Colleges’ vocational skills programs boost employability
LANSING – Community colleges across Michigan are offering skills-focused education to help students in rural areas find employment in the state and elsewhere.
And such programs are badly needed, said Rep. Tom Kunse, R-Clare.
“My district is the most economically depressed district in the state,” Kunse says. “We are dealing with ‘Appalachian-style’ poverty – it’s generational.”
While the number of total jobs in major metropolitan areas in Michigan increased by over 183,000 between 2006 and 2023, rural counties lost over 41,000 jobs in the same period, according to a report by Rural Insights, an Upper Peninsula nonprofit research group, and data from the U.S. Bureau of Labor Statistics.
According to Kunse, the most important policy issue by far has always been the economy. “We need good jobs,” he says.
There is a path to good jobs, Kunse said, and that is through career technical education. “If you want to make $100,000 in Michigan, be a welder.”
“That is the path out,” says Kunse. “That is how we are going to break some of these cycles.”
Scott Mertes is the provost of academic affairs at Mid Michigan College in Harrison and Mount Pleasant, which offers career technical education.
“We have a career center that helps students find internships and jobs and helps prepare them for things like career fairs, resume writing and collects dress clothes for those who don’t have funds to buy them, in addition to career selection and placement,” he said.
Mid Michigan College’s advisory board helps identify the skills that most employers are looking for from its graduates, he said.
That often leads to industry partnerships such as the National Coalition of Certification Centers (NC3), a coalition of employers around the country that have set up certificates that Mid Michigan College has incorporated into its curriculum, he said. The college has issued 590 such certifications since 2018.
“As the student takes a class, they are able to be certified in these skills, and those certifications go with them as they apply for jobs, even if they cannot complete the academic degree,”said Mertes.
Mid Michigan College also offers academic degrees including advanced integrated manufacturing, automotive and welding.
These can lead to jobs with employers including Festo USA, an industrial robot manufacturer based in Troy, he said, or NC3 partner FANUC America, another industrial robot manufacturer based in Rochester, he said.
“Most of our students do want to stay local. We host the Central Michigan Manufacturers Association on our campus, including 130 local manufacturers, and we partner with them to gauge what they are looking for,” said Mertes.

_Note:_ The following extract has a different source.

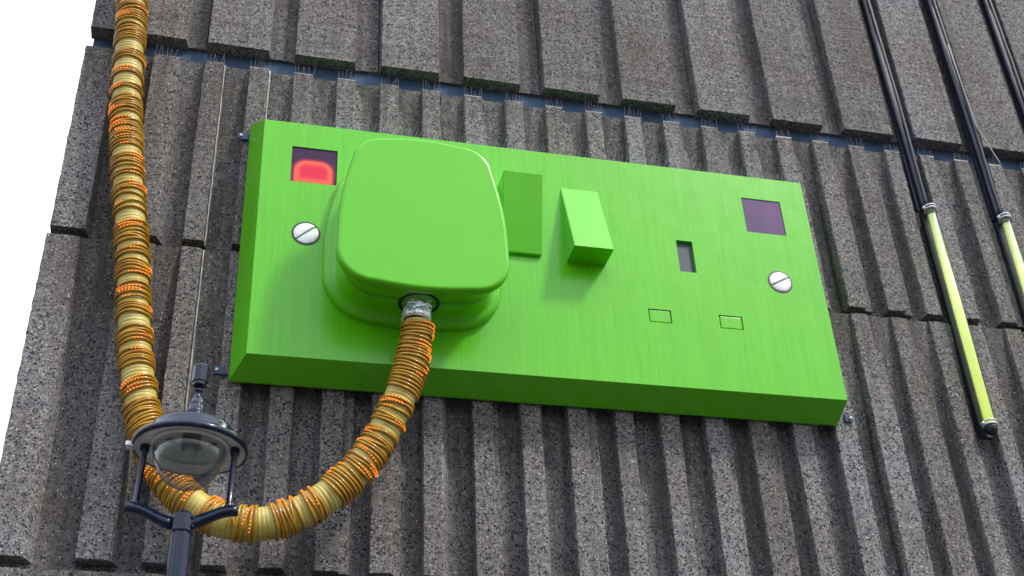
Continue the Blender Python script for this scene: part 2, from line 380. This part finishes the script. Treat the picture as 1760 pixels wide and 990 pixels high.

Finally, Mid Michigan offers a career technical education dual enrollment curriculum in local high schools. Dual enrollment programs offer high school students the opportunity to take free college-level courses in their own school which count toward academic degrees offered on campus.
Roy Smith is the lead instructor for Utility Tech, a program at Alpena Community College that trains students in power line installation and repair.
Smith said the program tends not to attract the typical college student who seeks a four-year degree right out of high school.
“More typically it’s a worker who is very good with their hands and loves to work outdoors,” he said.
Alpena Community College also offers a one year-certificate program and an advanced certificate option that allows students to become apprentice linemen with Consumers Energy. Other options are a two-year associate of science degree and a four-year bachelor of science degree in electrical systems technology.
Job outcomes for recent students in the program have been good, he says. “If they are willing to move away from their hometowns, they pretty much all get jobs.”